The dessert that won was from Dipper Donuts. Co-owner Laura Cameron took first place for salted brown butter donut holes with dark chocolate creme brulee and a port wine poached pear on top. Cameron was happy to gain attention for her shop, which is opening in November.

“We just want customers to be able to taste our donuts, and so far it’s going pretty well,” Cameron said.

Then, there was the edible centerpiece competition, where Lindsay Kucera, sous chef of Rustic Goat, and her team made an Alpenglow Napoleon that won first place. Their dessert had layers of homemade puff pastry, with cardamom and labrador tea marshmallow fluff, filled with cranberry fluid gel and a crab apple butter with chai spices. Kucera said she used local ingredients.
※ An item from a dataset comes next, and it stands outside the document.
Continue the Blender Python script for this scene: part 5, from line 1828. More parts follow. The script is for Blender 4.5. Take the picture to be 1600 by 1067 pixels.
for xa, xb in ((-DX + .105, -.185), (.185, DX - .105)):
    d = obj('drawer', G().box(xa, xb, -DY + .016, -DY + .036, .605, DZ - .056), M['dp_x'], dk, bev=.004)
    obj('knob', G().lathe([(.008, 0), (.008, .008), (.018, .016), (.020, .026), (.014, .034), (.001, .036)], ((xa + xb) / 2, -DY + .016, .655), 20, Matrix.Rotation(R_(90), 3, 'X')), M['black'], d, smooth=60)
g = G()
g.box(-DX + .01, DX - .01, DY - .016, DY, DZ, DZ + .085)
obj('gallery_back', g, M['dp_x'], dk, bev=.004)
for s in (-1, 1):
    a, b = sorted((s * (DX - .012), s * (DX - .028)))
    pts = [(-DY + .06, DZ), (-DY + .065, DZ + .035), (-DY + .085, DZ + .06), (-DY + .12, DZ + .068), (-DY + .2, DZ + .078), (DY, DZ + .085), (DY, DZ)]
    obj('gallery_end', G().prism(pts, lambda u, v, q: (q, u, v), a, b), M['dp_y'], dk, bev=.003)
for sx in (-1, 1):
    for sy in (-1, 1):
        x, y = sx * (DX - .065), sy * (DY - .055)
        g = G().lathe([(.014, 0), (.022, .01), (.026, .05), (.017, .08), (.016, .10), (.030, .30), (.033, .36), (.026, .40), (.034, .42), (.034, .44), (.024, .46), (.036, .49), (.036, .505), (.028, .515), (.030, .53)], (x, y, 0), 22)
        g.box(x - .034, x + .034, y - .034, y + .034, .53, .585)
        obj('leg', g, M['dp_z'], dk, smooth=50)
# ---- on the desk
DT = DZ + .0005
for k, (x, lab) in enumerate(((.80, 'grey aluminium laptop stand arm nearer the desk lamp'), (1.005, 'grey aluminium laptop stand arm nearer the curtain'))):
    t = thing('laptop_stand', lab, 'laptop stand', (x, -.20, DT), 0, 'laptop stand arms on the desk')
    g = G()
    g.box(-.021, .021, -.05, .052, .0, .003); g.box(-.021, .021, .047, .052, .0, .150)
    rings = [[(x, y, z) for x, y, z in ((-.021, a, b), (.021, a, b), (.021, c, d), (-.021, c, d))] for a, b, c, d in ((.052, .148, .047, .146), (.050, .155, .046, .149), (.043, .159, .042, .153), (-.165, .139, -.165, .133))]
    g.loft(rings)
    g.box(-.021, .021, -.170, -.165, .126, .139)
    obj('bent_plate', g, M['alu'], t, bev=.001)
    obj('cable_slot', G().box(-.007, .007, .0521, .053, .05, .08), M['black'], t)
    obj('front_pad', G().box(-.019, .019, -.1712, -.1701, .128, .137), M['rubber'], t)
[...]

“All the crab apples, the cranberries and the labrador tea was all picked by me here in town,” Kucera said. “There’s competition, but it’s so friendly. Everyone is rooting for each other, because it’s for such a great cause. And you get to do something that just has enough pressure that you feel a little bit under the gun but it’s exciting and it just makes it so much more rewarding.”

Part of the proceeds from the event go towards The Arc of Anchorage’s studio and gallery, Sparc. The gallery provides a space for individuals with sensory issues or other challenges to learn ceramics, painting, beading and even cooking.